Miguel Sicart writes about the mutual shaping between humans and software. Software is not a passive tool; it is an active agency with its own internal logic, its own structural pulls toward certain outcomes. Through repeated engagement — playful, adaptive, exploratory — we absorb that logic. Our interior life begins to rhyme with layers of logical systems rather than with the self. We may even find it comforting, the shadows of Newtonian determinism in a clockwork universe.
Then there is the compounded effect of delegating judgment, attention, and desire to external logical agencies over time. This is not a sudden capture. It happens the way all deep changes happen: gradually, then all at once, and mostly without being noticed. Generative AI is only the most recent development, the sediment of everything the English-speaking internet ever produced. This is not an agency looking in from outside — it is the ground we already stand on, the systems we already occupy, operating at scales we cannot hold in mind. A parallel exists in physical reality: the body as ecology; ecology as chemistry; chemistry as physics. Beyond that, the incomprehensible part where systems exceed any single vantage point. To be alive is to be a small system embedded in vastly larger ones, participating in processes you did not choose and cannot fully see. So are your digital footprints in the machine.
The systems, the interconnection, the incomprehensible vastness — these find their distortion through digital means. Digital interfaces operate from the alternative realities of infinite timelines and endless options. We were invited to feast our eyes upon this bottomless brunch: belts were loosened, buttons undone. But human desires were never meant to be boundless, and the appetite the machine cultivates is not quite the same as the hunger we arrived with.
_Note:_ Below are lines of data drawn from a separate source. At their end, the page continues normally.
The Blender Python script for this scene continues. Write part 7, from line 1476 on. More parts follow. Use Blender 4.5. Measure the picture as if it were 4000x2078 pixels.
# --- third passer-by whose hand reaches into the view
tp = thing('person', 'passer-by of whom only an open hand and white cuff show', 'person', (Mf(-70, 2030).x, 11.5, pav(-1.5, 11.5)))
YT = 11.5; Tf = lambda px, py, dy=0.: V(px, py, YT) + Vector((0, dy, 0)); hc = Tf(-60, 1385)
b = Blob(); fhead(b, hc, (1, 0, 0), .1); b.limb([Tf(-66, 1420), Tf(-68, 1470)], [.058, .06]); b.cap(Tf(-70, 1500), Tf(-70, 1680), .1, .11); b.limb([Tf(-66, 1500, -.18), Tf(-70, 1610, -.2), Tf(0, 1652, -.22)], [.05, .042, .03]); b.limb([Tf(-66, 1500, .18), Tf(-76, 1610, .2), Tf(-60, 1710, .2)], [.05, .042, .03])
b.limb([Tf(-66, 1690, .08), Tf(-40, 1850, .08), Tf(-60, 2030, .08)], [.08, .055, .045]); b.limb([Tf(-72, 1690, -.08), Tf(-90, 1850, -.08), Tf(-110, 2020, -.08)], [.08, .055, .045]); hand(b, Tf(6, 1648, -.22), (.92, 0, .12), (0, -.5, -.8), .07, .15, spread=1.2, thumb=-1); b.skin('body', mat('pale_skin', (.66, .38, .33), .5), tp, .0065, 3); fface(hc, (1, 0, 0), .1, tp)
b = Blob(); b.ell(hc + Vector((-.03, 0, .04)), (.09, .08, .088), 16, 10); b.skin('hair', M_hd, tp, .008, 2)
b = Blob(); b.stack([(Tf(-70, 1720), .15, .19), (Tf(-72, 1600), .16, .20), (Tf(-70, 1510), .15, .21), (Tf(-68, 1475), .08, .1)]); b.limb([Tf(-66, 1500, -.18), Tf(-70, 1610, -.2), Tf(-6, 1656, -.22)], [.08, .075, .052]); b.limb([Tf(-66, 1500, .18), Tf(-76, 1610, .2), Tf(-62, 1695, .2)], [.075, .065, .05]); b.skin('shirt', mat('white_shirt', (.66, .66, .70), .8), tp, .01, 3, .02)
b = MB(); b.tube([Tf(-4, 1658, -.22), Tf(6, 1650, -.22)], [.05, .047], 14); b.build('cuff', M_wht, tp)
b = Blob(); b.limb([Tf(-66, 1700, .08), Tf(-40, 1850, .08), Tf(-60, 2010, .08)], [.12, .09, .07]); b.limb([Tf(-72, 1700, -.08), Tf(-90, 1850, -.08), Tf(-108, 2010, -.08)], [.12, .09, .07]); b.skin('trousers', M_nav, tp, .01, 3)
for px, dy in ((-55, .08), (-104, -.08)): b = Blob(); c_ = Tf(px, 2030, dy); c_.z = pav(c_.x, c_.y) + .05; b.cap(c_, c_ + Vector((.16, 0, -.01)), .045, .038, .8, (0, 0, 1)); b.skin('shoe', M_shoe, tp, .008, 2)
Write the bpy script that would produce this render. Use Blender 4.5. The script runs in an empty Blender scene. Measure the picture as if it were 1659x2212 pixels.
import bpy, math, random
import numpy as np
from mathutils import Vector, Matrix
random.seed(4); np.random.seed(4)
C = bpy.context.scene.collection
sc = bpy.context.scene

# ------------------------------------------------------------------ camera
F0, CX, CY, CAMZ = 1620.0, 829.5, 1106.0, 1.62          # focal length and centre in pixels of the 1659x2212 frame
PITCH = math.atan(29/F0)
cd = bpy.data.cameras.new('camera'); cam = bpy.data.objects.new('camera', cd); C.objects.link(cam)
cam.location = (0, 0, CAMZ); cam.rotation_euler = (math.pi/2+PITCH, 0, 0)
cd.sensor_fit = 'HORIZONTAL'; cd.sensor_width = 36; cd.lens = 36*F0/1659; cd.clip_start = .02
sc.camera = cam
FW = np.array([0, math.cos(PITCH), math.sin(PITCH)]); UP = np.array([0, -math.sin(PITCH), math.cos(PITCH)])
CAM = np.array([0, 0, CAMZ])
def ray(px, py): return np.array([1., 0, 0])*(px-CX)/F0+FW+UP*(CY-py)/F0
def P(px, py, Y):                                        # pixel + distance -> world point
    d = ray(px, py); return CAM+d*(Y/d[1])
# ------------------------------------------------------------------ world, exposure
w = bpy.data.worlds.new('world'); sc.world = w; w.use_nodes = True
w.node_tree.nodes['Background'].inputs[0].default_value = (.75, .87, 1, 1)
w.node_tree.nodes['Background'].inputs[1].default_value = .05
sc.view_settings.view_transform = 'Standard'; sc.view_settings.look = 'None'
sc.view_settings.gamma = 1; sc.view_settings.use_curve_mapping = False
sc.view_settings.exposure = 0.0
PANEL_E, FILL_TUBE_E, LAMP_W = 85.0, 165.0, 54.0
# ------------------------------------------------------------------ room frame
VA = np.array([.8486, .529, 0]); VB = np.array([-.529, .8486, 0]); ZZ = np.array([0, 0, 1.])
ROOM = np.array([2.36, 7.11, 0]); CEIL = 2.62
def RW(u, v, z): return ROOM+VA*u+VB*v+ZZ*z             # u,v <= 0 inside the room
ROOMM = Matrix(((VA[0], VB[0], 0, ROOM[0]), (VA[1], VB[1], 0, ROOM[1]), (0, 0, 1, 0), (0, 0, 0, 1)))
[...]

We have come to mistake ease for progress. What machine realities do to friction is perhaps the most consequential. The ambush, the surprise, the unaccountable discovery — digital interfaces are expressly designed to eliminate them. The feed is optimised. The recommendation anticipates. What gets quietly discarded in the process is not merely spontaneity; it is the mode of knowing that arrives before interpretation. The signals were always elsewhere — in the body, in the earth, in the quality of attention available to us once we stopped to look, really look. What dazzles is not always what sustains. And beneath the spectacle, what shapes anything worth having — deep relationships, wisdom, creative fulfilment — is the quiet work of endurance and patience.
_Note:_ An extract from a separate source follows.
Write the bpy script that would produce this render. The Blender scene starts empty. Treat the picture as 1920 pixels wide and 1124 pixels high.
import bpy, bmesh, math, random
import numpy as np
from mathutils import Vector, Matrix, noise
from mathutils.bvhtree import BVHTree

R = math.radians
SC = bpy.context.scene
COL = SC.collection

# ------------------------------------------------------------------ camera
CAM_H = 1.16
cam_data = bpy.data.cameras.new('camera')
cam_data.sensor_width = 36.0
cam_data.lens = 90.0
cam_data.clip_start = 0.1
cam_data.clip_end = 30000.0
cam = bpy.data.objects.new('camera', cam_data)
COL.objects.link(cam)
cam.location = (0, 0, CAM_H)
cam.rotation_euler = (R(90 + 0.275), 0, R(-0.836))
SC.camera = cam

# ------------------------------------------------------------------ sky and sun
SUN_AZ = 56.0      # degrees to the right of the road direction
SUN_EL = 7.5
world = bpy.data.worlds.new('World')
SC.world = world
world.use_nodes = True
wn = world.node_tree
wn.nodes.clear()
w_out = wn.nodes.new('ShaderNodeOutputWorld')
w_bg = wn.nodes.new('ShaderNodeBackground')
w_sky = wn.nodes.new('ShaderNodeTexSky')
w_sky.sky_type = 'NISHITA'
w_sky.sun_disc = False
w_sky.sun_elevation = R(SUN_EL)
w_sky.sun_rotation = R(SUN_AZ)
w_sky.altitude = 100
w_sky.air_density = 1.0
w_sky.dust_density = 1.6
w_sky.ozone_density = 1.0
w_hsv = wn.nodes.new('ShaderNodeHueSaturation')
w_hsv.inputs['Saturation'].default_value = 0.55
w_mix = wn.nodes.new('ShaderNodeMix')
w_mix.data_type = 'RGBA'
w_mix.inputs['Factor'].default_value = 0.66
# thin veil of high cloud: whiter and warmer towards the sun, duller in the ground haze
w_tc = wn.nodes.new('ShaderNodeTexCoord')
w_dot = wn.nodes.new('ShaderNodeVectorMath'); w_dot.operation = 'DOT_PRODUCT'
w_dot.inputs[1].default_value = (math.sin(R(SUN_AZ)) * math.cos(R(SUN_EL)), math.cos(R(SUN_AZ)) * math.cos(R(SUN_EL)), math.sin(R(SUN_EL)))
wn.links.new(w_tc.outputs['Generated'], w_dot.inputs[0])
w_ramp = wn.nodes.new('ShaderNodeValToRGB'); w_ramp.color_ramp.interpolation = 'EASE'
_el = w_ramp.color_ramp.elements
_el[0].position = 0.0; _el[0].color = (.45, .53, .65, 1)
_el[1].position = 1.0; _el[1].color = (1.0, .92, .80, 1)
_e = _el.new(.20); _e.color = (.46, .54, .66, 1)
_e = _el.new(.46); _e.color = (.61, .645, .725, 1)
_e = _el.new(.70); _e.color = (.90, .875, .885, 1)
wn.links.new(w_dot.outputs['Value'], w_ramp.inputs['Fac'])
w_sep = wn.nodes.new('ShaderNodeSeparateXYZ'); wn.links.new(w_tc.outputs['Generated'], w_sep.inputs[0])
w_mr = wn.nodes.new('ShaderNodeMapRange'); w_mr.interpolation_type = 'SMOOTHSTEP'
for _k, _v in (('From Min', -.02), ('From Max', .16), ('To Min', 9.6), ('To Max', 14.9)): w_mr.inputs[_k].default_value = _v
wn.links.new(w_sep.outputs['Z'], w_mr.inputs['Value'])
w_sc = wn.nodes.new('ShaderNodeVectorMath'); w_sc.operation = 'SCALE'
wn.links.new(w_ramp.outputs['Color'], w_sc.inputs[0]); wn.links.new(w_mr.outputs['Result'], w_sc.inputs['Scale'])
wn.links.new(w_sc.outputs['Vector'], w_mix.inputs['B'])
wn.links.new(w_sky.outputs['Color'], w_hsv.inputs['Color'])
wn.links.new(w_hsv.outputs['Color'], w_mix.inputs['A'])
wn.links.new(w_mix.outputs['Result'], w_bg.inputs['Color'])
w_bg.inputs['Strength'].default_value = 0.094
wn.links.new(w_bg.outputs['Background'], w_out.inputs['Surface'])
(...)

We have a body. This is so obvious it is almost never said, and only in recent years taken seriously as a philosophical starting point. If this is what we are — small systems inside vast ones, receiving the world first through the body, embedded in connections we cannot fully map — then the question of how to live becomes less about optimisation and more about localisation. Not how to overperform within the machine realities, but to remain genuinely human inside it.
The body gives confidence because it moves through relational information. It knows where it stands in relation to other bodies, to space, to atmosphere — and it moves with that knowledge before the mind opines. Architecture has long understood this: to be embodied within a built environment is to orient and respond to light, threshold and the resistance of materials. Situatedness is not a limitation; it is what makes experience legible. And once we recover it, something else returns too: the purity of intent in living a physical life. The fun and play, the randomness of occurrences, the joy of discoveries.
In our current state, we neglect an empirical aspect of the universe: it could feel wonderful not knowing. What emerges instead is something like responsiveness. Not control — you cannot control what you cannot know. Not compliance — that would be to flatten yourself against the system rather than move through it. Something more like attunement: being permeable enough to feel what is happening around you, sensitive to the grain of things, able to adjust in the moment rather than only according to plan. The woodworker working with the grain rather than against it. The musician who listens to the room.
This quality of movement — responsive, present, neither rigid nor passive — is play. Not play in the trivial sense, but in the sense that Bernie DeKoven understood it: "The goals, the rules, everything I did in order to create the safety and permission I needed, were so that I could do this – so I could experience this excellence, this shared excellence of the well-played game." — as Eric Zimmerman highlighted from the Foreword to DeKoven's The Well-Played Game. To play well is to be inside the system rather than above it. The rules are real but not crushing. Chance — structurally rational, still unpredictable — is what the game throws at you next, and you are not threatened by it. Physical reality does not resolve into clean categories either — it fluctuates, it holds contradictions, it refuses binary answers. In that state, the distinction between order and chaos stops mattering. Probabilistic thinking, it turns out, was always the more honest position.
The confidence this requires does not come from getting things right. It comes from remaining inside the uncertainty, from showing kindness toward incompetence and mistakes, your own and others'. Build trust, especially in those who are willing to play together. The way we organise around each other matters — and in this era, leadership, like play, is situational. Different moments call for different people forward, not unlike the way children arrange themselves in games: fluidly, without permanent hierarchy, with a lightness about who begins. Celebrate your own achievements. Celebrate someone else's. The new definition of creativity might simply be: do something today, with the people you want to know.
To live well is to move well. To move well is to play well.
This is not a conclusion that logic alone could reach, because it is not a logical proposition. It is something closer to a description of a superstition — one that requires the body as much as the mind, that holds structure, unpredictability, and inconsistencies together without resolving them, and that finds in the incomprehensible vastness of things not a problem to be solved but a fabric to move through, and contribute to.
Machine realities might yet become machines of loving grace. By then, what we call the phenomenon is almost incidental. It could go by any other name. The mystics across traditions kept running into this problem. The Tao that can be named is not the eternal Tao. The finger pointing at the moon is not the moon. At a certain point the most honest response to what is being pointed at is silence, or simply pointing.
Machine realities remain. We could swish around in them. And feel lucky.